Topological Fermi-arc surface state covered by floating electrons on a two-dimensional electride

Two-dimensional electrides can acquire topologically non-trivial phases due to intriguing interplay between the cationic atomic layers and anionic electron layers. However, experimental evidence of topological surface states has yet to be verified. Here, via angle-resolved photoemission spectroscopy (ARPES) and scanning tunnelling microscopy (STM), we probe the magnetic Weyl states of the ferromagnetic electride [Gd ₂C] ²⁺·2e ⁻. In particular, the presence of Weyl cones and Fermi-arc states is demonstrated through photon energy-dependent ARPES measurements, agreeing with theoretical band structure calculations. Notably, the STM measurements reveal that the Fermi-arc states exist underneath a floating quantum electron liquid on the top Gd layer, forming double-stacked surface states in a heterostructure.

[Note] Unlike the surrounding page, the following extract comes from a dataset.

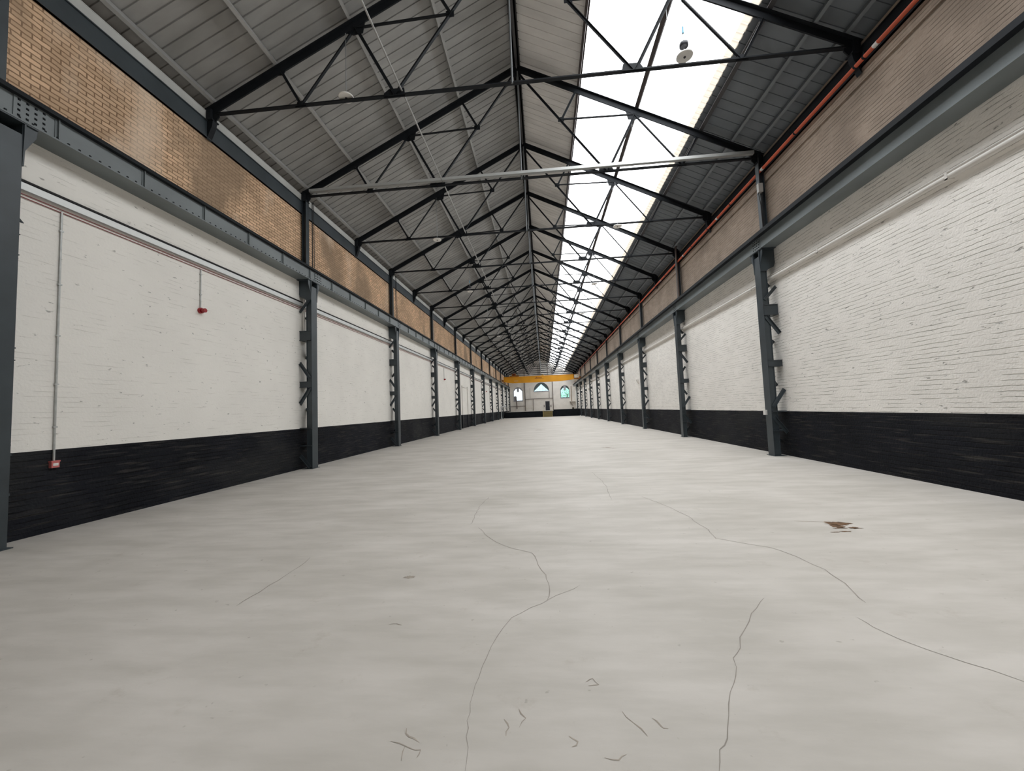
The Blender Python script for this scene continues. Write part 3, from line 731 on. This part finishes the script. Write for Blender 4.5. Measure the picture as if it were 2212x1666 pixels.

Our work thus not only unveils the non-trivial topology of the [Gd ₂C] ²⁺·2e ⁻ electride but also realizes a surface heterostructure that can host phenomena distinct from the bulk.

Electrides are an emerging family of materials with potential for hosting topological states. Here, the authors demonstrate the presence of Fermi-arc surface states in close proximity to the floating electron layer on the surface of an electride.